Artistically, "Doom 3" is unprecedented. Even on the low or medium graphics settings (which might be all your computer can muster), the characters, enemies and environments are superbly detailed -- so much so that the game resembles a computer-animated feature film.

And because it's a "Doom" game, players can expect plenty of violence and gore. Shooting creatures at close range with a shotgun or rocket launcher will cause their body parts to fly off, leaving the remains in a pile of red, steaming mush. Parents should be aware the game is rated mature by the Entertainment Software Rating Board and isn't recommended for youngsters under 17.

The audio is as impressive as the graphics. You'll hear moans, grunts, screams and cries seemingly from every direction -- even if you have only two speakers or are wearing headphones. The game does offer true 5.1 surround sound if your sound card and speaker system support it.

While the game is a technical masterpiece, you will need a powerful computer to run it. Minimum requirements are a 1.5-gigahertz Intel Pentium 4 or an AMD Athlon XP 1500+ with 384 megabytes of memory and a 3-D video card with at least 64MB of video memory. "Doom 3" also requires 2.6 gigabytes of hard drive space.

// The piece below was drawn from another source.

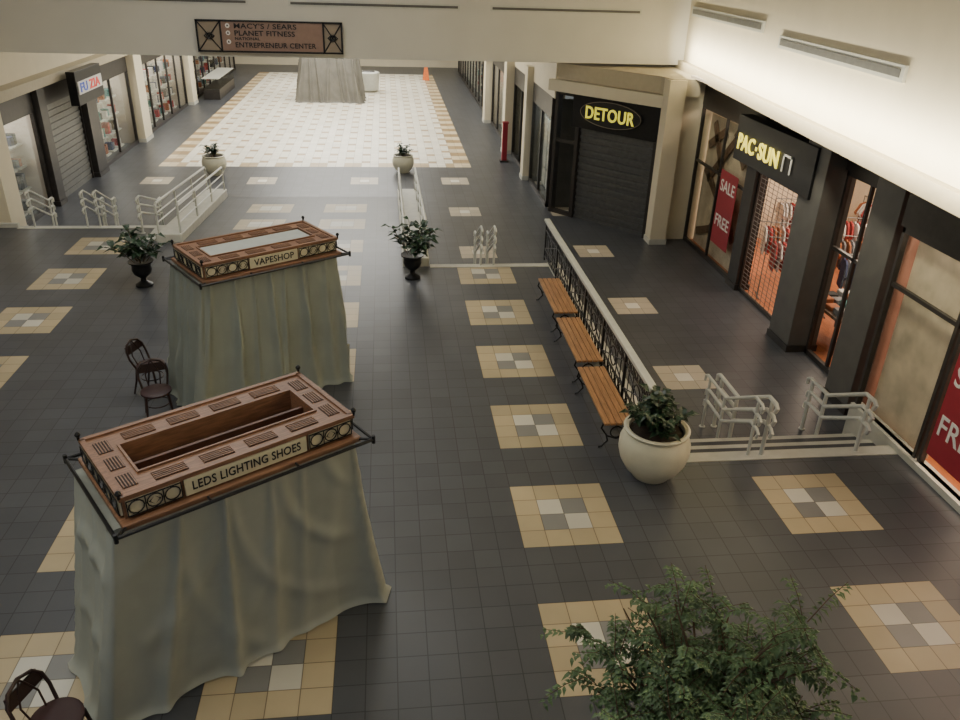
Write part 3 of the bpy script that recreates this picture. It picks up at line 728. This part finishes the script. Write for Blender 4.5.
# ---------------------------------------------------------------- left shops
LX=-11.15
pillar(-11.7,-11.0,13.3,14.1,zl,2.75,"square cream corner pillar beside steps",M_cream)
farshop(LX,14.2,16.3,"glazed shopfront with colourful goods",-1,M_store); goods(LX-.6,14.4,16.2,3)
pillar(LX-.2,LX+.2,16.35,16.85,zl,2.75,"slim dark brown pillar beside shuttered shop",M_dark)
ls=thing("shuttered_shopfront","shopfront closed by grey steel roller shutter","shopfront",(LX,18.3,zl))
sh=MB()
for k in range(30): sh.box(-.02,.02+(.02 if k%2 else 0),-1.4,1.4,k*.09,k*.09+.08)
part("roller_shutter",sh,M_shutter,ls); part("frame",MB().box(-.06,.08,-1.45,-1.38,0,2.75).box(-.06,.08,1.38,1.45,0,2.75).box(-.06,.08,-1.45,1.45,2.7,3.25),M_dark,ls)
pillar(LX-.2,LX+.25,19.8,20.7,zl,2.75,"dark brown pillar beside shuttered shop",M_dark)
farshop(LX,20.8,25.2,"glazed shopfront with racks of goods",-1,M_store); goods(LX-.6,21,25,5)
pillar(LX-.2,LX+.3,25.3,26.3,zl,2.75,"cream pillar between shopfronts",M_cream)
farshop(LX,26.4,34,"brightly lit glazed shopfront",-1,M_store); goods(LX-.6,26.6,33.8,8)
pillar(LX-.2,LX+.3,34.1,35,zl,2.75,"cream pillar between shopfronts",M_cream)
farshop(LX,35.1,48,"brightly lit glazed shopfront",-1,M_store); goods(LX-.6,35.4,47,9)
dc=thing("display_counter","glass display counter beside shopfronts","counter",(-10.3,38,zl)); part("counter_base",MB().box(-.4,.4,-2.2,2.2,0,.5),M_dark,dc); part("counter_glass",MB().box(-.4,.4,-2.2,2.2,.5,1.0),M_glass,dc); part("counter_top",MB().box(-.42,.42,-2.22,2.22,1.0,1.03),M_white,dc)
ss=thing("shop_sign","black projecting box sign with blue and red letters","sign",(-10.55,19.1,2.05))
part("sign_box",MB().box(-.15,.1,-1.15,1.15,0,.95),M_black,ss,bevel=.01)
part("sign_face",MB().box(.1,.12,-1.05,1.05,.3,.66),M_wht,ss)
text("lettering","FU",.6,.26,(.125,-.6,.48),(0,1,0),(0,0,1),M_blue,ss,.01,.02); text("lettering","ZIA",.95,.26,(.125,.35,.48),(0,1,0),(0,0,1),M_redl,ss,.01,.02)
# ---------------------------------------------------------------- lights
def area(name,loc,sx,sy,e,col,rot=(0,0,0)):
    l=bpy.data.lights.new(name,"AREA"); l.shape="RECTANGLE"; l.size=sx; l.size_y=sy; l.energy=e; l.color=col
    o=bpy.data.objects.new(name,l); COL.objects.link(o); o.location=loc; o.rotation_euler=rot; return o
area("ceiling_light",(-5,-3,8.4),3,4,270,(1,.98,.90))
area("ceiling_light",(-4.5,7,8.4),6,6,460,(1,.99,.94))
for y in (25,33,42): area("skylight",(-4,y,5.4),7,5,950,(1,.98,.92))
area("skylight",(-4,18.5,5.4),10,3,210,(1,.98,.93))
l=area("cove_light",(FX(5)-.38,4.5,4.18),.18,20,720,(1,.92,.70)); 
l.rotation_euler=(Matrix.Rotation(math.atan(.102)*-1,4,"Z")@Matrix.Rotation(math.radians(-95),4,"Y")).to_euler()
area("shop_and_fill_light",(9.3,8,3.6),3,7,640,(1,.78,.60)); area("shop_and_fill_light",(6.72,11.4,3.6),.1,2.4,60,(1,.88,.7)); area("shop_and_fill_light",(8,0,3.6),3,5,480,(1,.75,.55)); area("shop_and_fill_light",(5.96,2.1,3.2),.12,1.3,110,(1,.85,.65),(0,math.radians(-14),0))  # the two narrow lights are added to brighten the plank display and cream backdrop
area("shop_and_fill_light",(-12.2,18,2.6),1.2,8,330,(1,.96,.9)); area("shop_and_fill_light",(-12.2,30,2.6),1.2,14,480,(1,.95,.85)); area("shop_and_fill_light",(4.6,34,2.6),1.5,20,380,(1,.95,.85)); area("shop_and_fill_light",(4.6,18,2.6),1.5,3,60,(.8,.9,1))
w=bpy.data.worlds.new("w"); bpy.context.scene.world=w; w.use_nodes=True; w.node_tree.nodes["Background"].inputs[0].default_value=(.9,.95,1,1); w.node_tree.nodes["Background"].inputs[1].default_value=.25
# ---------------------------------------------------------------- camera
p,yw,ro=0.4691,0.1248,0.033
f=Vector((math.sin(yw)*math.cos(p),math.cos(yw)*math.cos(p),-math.sin(p))); rt=Vector((math.cos(yw),-math.sin(yw),0)); up=rt.cross(f)
r2=rt*math.cos(ro)+up*math.sin(ro); u2=-rt*math.sin(ro)+up*math.cos(ro)
cd=bpy.data.cameras.new("camera"); cam=bpy.data.objects.new("camera",cd); COL.objects.link(cam)
cd.sensor_width=36; cd.lens=786.18*36/960
cam.matrix_world=Matrix(((r2.x,u2.x,-f.x,-1.506),(r2.y,u2.y,-f.y,-7.202),(r2.z,u2.z,-f.z,6.2),(0,0,0,1)))
bpy.context.scene.camera=cam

Even if your computer meets the minimum requirements, don't count on smooth play. "Doom 3" crashed or froze often on two of three computers where it was tested. Some players have experienced similar problems, according to a glance at Activision's online support forum. Until these bugs are worked out, save often (the F5 key is reserved for "Quick Saves" that do not interrupt the game play).

"Doom 3" offers a few multiplayer modes playable over the Internet, such as the classic "Deathmatch" (every player for himself) and "Team Deathmatch" (the team with the most "frags," or kills, wins). It is a breeze to find and launch an online head-to-head match from the game's main multiplayer menu.

While it's essentially the same game that broke ground more than a decade ago, "Doom 3" delivers remarkable graphics and atmosphere. For that alone, you can count it among the best computer games of the year.